Do ye the little things
The great Bishop of Mynyw, son of Non, the famed Dewi Sant, is now one thousand years old at least and — depending which Welsh annals you are reading — perhaps 1,063. He lived to the age of one hundred thirty-nine, by my simple calculation, or less, according to most scholars. (I am innocent of Welsh and mediaeval Latin.) He is venerated in both the Western and Eastern Church, though modern scholars, television hosts, and radio broadcasters, throw doubt on any of the hagiographic facts that have come down with him. For the accounts were written after the events to which they refer, when, coincidentally, all other memoirs were written. The best the scholars can say is that reports of Dewi’s birth in the village of Henfynyw, are “not improbable.”

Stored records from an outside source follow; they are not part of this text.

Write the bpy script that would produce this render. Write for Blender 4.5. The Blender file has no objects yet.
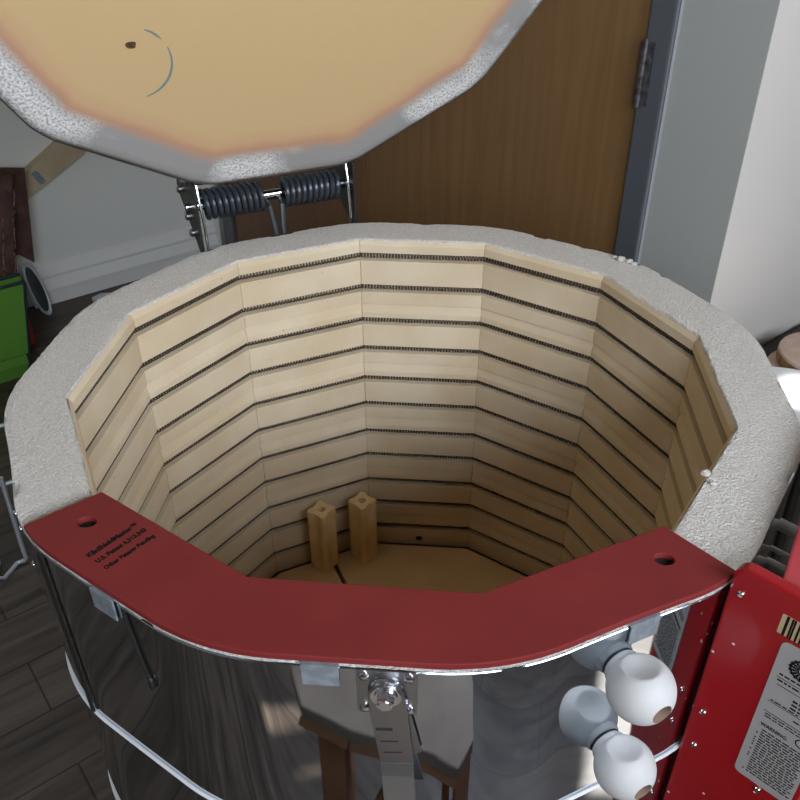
import bpy, bmesh, math, random
import numpy as np
from mathutils import Vector, Matrix, noise
random.seed(7)
C = bpy.context.scene.collection
SC = bpy.context.scene
PI = math.pi
rad = math.radians
H = 0.95                     # height of the kiln rim above the floor
APO = 0.379 * math.cos(rad(15))   # inner apothem of the twelve sided chamber

# ------------------------------------------------------------------ materials
def srgb(r, g, b):
    f = lambda c: (c / 255 / 12.92) if c / 255 <= .04045 else ((c / 255 + .055) / 1.055) ** 2.4
    return (f(r), f(g), f(b), 1)

def mat(name, col, rough=.6, metal=0., bump=None, mottle=None, spec=.5, coat=0.):
    """bump=(scale, strength, distance); mottle=(colour2, scale, lo, hi)"""
    m = bpy.data.materials.new(name); m.use_nodes = True
    nt = m.node_tree; N = nt.nodes; L = nt.links
    b = N['Principled BSDF']
    b.inputs['Base Color'].default_value = col
    b.inputs['Roughness'].default_value = rough
    b.inputs['Metallic'].default_value = metal
    b.inputs['Specular IOR Level'].default_value = spec
    b.inputs['Coat Weight'].default_value = coat
    tc = N.new('ShaderNodeTexCoord')
    if mottle:
        n = N.new('ShaderNodeTexNoise'); n.inputs['Scale'].default_value = mottle[1]; n.inputs['Detail'].default_value = 6
        L.new(tc.outputs['Object'], n.inputs['Vector'])
        r = N.new('ShaderNodeValToRGB'); r.color_ramp.elements[0].position = mottle[2]; r.color_ramp.elements[1].position = mottle[3]
        r.color_ramp.elements[0].color = col; r.color_ramp.elements[1].color = mottle[0]
        L.new(n.outputs['Fac'], r.inputs['Fac']); L.new(r.outputs['Color'], b.inputs['Base Color'])
    if bump:
        n = N.new('ShaderNodeTexNoise'); n.inputs['Scale'].default_value = bump[0]; n.inputs['Detail'].default_value = 8
        n.inputs['Roughness'].default_value = .6
        L.new(tc.outputs['Object'], n.inputs['Vector'])
        bp = N.new('ShaderNodeBump'); bp.inputs['Strength'].default_value = bump[1]; bp.inputs['Distance'].default_value = bump[2]
        L.new(n.outputs['Fac'], bp.inputs['Height']); L.new(bp.outputs['Normal'], b.inputs['Normal'])
    return m

def mix_chain(m):
    nt = m.node_tree
    return nt, nt.nodes, nt.links, nt.nodes['Principled BSDF']

# soft brick: cream, tiny dark pits
M_brick = mat('soft_brick', (.62, .50, .34, 1), .95, spec=.15, bump=(260, .35, .0015))
nt, N, L, B = mix_chain(M_brick)
tc = N.new('ShaderNodeTexCoord')
n1 = N.new('ShaderNodeTexNoise'); n1.inputs['Scale'].default_value = 9; n1.inputs['Detail'].default_value = 5
v1 = N.new('ShaderNodeTexVoronoi'); v1.inputs['Scale'].default_value = 75
n2 = N.new('ShaderNodeTexNoise'); n2.inputs['Scale'].default_value = 55; n2.inputs['Detail'].default_value = 2
L.new(tc.outputs['Object'], n1.inputs['Vector']); L.new(tc.outputs['Object'], v1.inputs['Vector']); L.new(tc.outputs['Object'], n2.inputs['Vector'])
r1 = N.new('ShaderNodeValToRGB'); r1.color_ramp.elements[0].color = (.58, .455, .29, 1); r1.color_ramp.elements[1].color = (.66, .545, .38, 1)
r1.color_ramp.elements[0].position = .35; r1.color_ramp.elements[1].position = .65
L.new(n1.outputs['Fac'], r1.inputs['Fac'])
r2 = N.new('ShaderNodeValToRGB'); r2.color_ramp.elements[0].color = (1, 1, 1, 1); r2.color_ramp.elements[1].color = (0, 0, 0, 1)
r2.color_ramp.elements[0].position = .05; r2.color_ramp.elements[1].position = .13
L.new(v1.outputs['Distance'], r2.inputs['Fac'])
r3 = N.new('ShaderNodeValToRGB'); r3.color_ramp.elements[0].position = .62; r3.color_ramp.elements[1].position = .66
L.new(n2.outputs['Fac'], r3.inputs['Fac'])
mu = N.new('ShaderNodeMath'); mu.operation = 'MULTIPLY'
L.new(r2.outputs['Color'], mu.inputs[0]); L.new(r3.outputs['Color'], mu.inputs[1])
mx = N.new('ShaderNodeMix'); mx.data_type = 'RGBA'
L.new(mu.outputs[0], mx.inputs['Factor']); L.new(r1.outputs['Color'], mx.inputs['A']); mx.inputs['B'].default_value = (.35, .25, .15, 1)
L.new(mx.outputs['Result'], B.inputs['Base Color'])

M_rim = mat('rim_cement', srgb(232, 222, 208), .92, spec=.2, bump=(360, 1., .008), mottle=(srgb(246, 240, 230), 420, .42, .60))
nt, N, L, B = mix_chain(M_rim)      # coarse pits on top of the fine grain
M_shelf = mat('kiln_wash', (.62, .44, .25, 1), .95, spec=.1, bump=(180, .2, .001), mottle=((.66, .49, .30, 1), 12, .4, .65))
M_post = mat('post_clay', (.66, .46, .22, 1), .9, spec=.1, bump=(150, .2, .001), mottle=((.72, .53, .29, 1), 25, .4, .6))
M_coil = mat('element_wire', (.085, .065, .05, 1), .55, .3)
M_jacket = mat('polished_stainless', (.52, .56, .60, 1), .035, 1., bump=(7, .10, .006))
M_jacket.node_tree.nodes['Noise Texture'].inputs['Detail'].default_value = 1.5
M_wire = mat('zinc_wire', (.62, .66, .68, 1), .35, .6)
M_steel = mat('brushed_stainless', (.40, .40, .41, 1), .3, 1., bump=(60, .05, .001))
M_chrome = mat('bright_steel', (.75, .75, .76, 1), .15, 1.)
M_zinc = mat('zinc_plate', (.26, .29, .31, 1), .45, .5, mottle=((.34, .37, .39, 1), 90, .45, .6))
M_band = mat('white_bead', srgb(214, 212, 210), .35)
M_guard = mat('red_silicone_board', srgb(114, 33, 31), .62, spec=.35, bump=(90, .05, .001), mottle=(srgb(120, 37, 34), 18, .4, .7))
M_ink = mat('black_ink', (.012, .01, .01, 1), .9, spec=.05)
M_hole = mat('dark_hole', (.012, .01, .01, 1), .9)
M_red = mat('red_enamel', srgb(150, 12, 20), .3, spec=.5, coat=.25)
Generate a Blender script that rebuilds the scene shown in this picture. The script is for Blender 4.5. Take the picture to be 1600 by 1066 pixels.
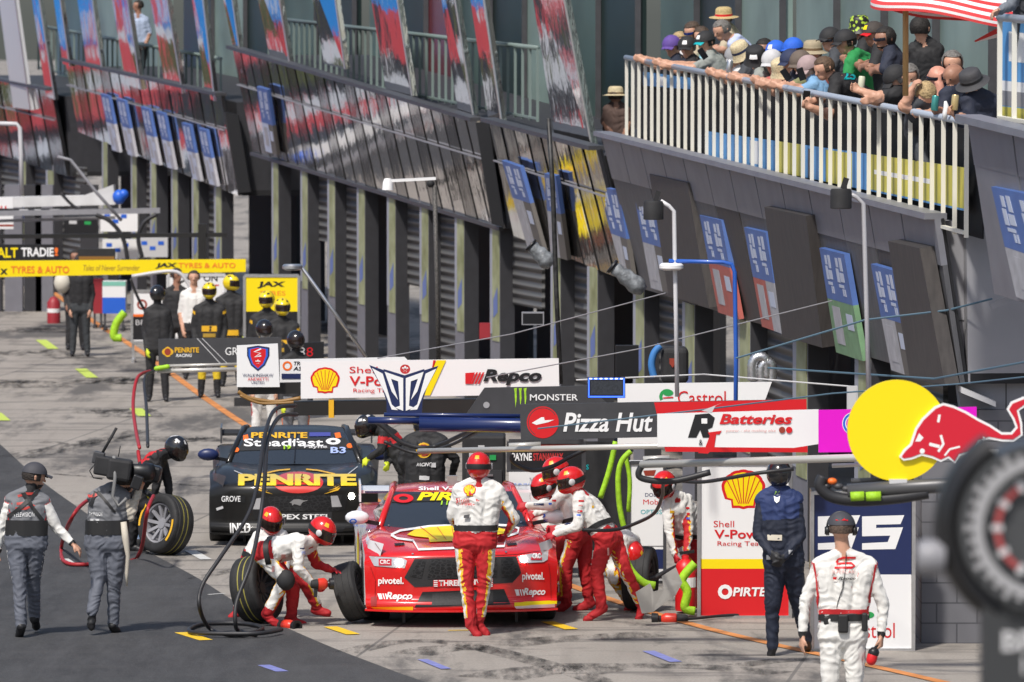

This is my Saint David, whose date is the First of March. I cannot claim to be Welsh, however. The stone church in that locality in Cardiganshire still stands, and has been standing continuously, since before Dewi Sant was conceived, and most of the people who still live there still speak Welsh. The shrine to this Patron Saint of Wales also stands, where he founded the monastery that became the Cathedral of Saint David in Pembrokeshire. It was in that surrounding vale that the Synod of Brefi was held, at which he preached against Pelagianism, and the white dove alighted on his shoulder.
Saint David founded chapels and monasteries throughout Wales, Cornwall, and Brittany, and continues to be remembered in each, while it lasts. That nothing lasts forever must also be conceded to the scholars, among whom doves no longer alight.
March first was the precise date of David’s elevation to heaven, in a “monastery that was filled with angels as Christ received his soul.” And these were his last words, spoken here below:
“Lords, brothers and sisters, be joyful, and keep your faith and your creed, and do ye the little things that you have seen me do and heard about. And as for me, I will walk the path that our fathers have trod before us.”